In a concession which his supporters now hope will ensure that his threatened divorce measure will be included in this month's Queen's Speech, Lord Mackay said he was "considering" the representations made to him but that it was "impossible to make further progress" with the present Bill in the current parliamentary session.

He made it clear that he was still battling to retain his planned new divorce law - which ends "quickie" divorces on grounds of fault - in the legislative programme, during a series of radio and television interviews, in which he declared pointedly that he hoped the Bill would be afforded "the early attention of Parliament". He said: "I am convinced it is the right Bill."

The Lord Chancellor pointed out that its passage through Parliament would provide opportunities to amend the Bill.

Labour seized on the "capitulation" as a further sign of appeasement of right-wing backbenchers. And a new opinion poll appeared to reinforce its criticism that the Tories had made an unpopular lurch to the right, giving the Opposition its third highest lead ever over the Tories. The Gallup poll, for the Daily Telegraph, put Labour on 61 per cent, the Tories on 21.5, and the Liberal Democrats on 14.5 per cent.

Labour's spokesman for legal affairs, Paul Boateng, complained that the domestic violence measure had fallen victim to a "bloody family feud within the Tory party", but there were signs that the Lord Chancellor's chances of preserving his Divorce Reform Bill had improved since last weekend.

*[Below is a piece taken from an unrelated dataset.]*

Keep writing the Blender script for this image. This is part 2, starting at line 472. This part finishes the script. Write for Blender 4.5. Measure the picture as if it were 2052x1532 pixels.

It remains far from certain that the Bill will be given the green light when ministers meet on Monday to finalise the

1995-6 programme. However, optimism in the Lord Chancellor's Department was reinforced by unmistakeable, if belated, signs of a Tory fightback in Lord Mackay's favour.

Lord Cranborne, the leader of the Lords, told peers last night that the domestic violence Bill had been treated "in good faith" as a measure which had a consensus of support. It had received the "ill-informed attentions" of a newspaper - later named as the Daily Mail - which had alerted a number of MPs into "expressing reservations". He added: "I have to express the Government's view that this is a very great pity."

As a group of Tory MPs, led by Peter Bottomley, went to see the Lord Chancellor to express their strong support, there was also evidence of a belated backlash against the critics. Teresa Gorman, the right-wing libertarian MP for Billericay, called Lord Mackay's critics "silly".

Mrs Gorman praised the "universally respected" Lord Mackay and added: "The Bill is the first of two reforms designed to come to terms with the fact that social patterns have changed while the law still reflects the idea that marriage is the only legitimate way of living together; anything else is living in sin."

Meanwhile, speaking after his meeting with the Lord Chancellor, Mr Bottomley said of the divorce measure: "If the Mothers' Union support it - and they do - then so should we."

But Lady Olga Maitland, one of the most prominent backbench opponents of both Bills, called yesterday for a Commons debate on the "role of the family in British society".

News analysis, page 19

Leading article, page 20

What the Bill would have done

Under the Bill, ex-wives and former partners, mothers under threat from violent sons, and house-sharers would have been given the same protection from actual or threatened violence or harassment (such as threatening phone calls) as wives and unmarried partners already enjoy.

There would also have been greater police powers to arrest those who defied court orders.

Some victims would have been able to get a court order to live in a previously- shared home, excluding the violent partner. Those helped by the Bill in this way would only have been allowed to do so for periods limited to six months, and only within a court order.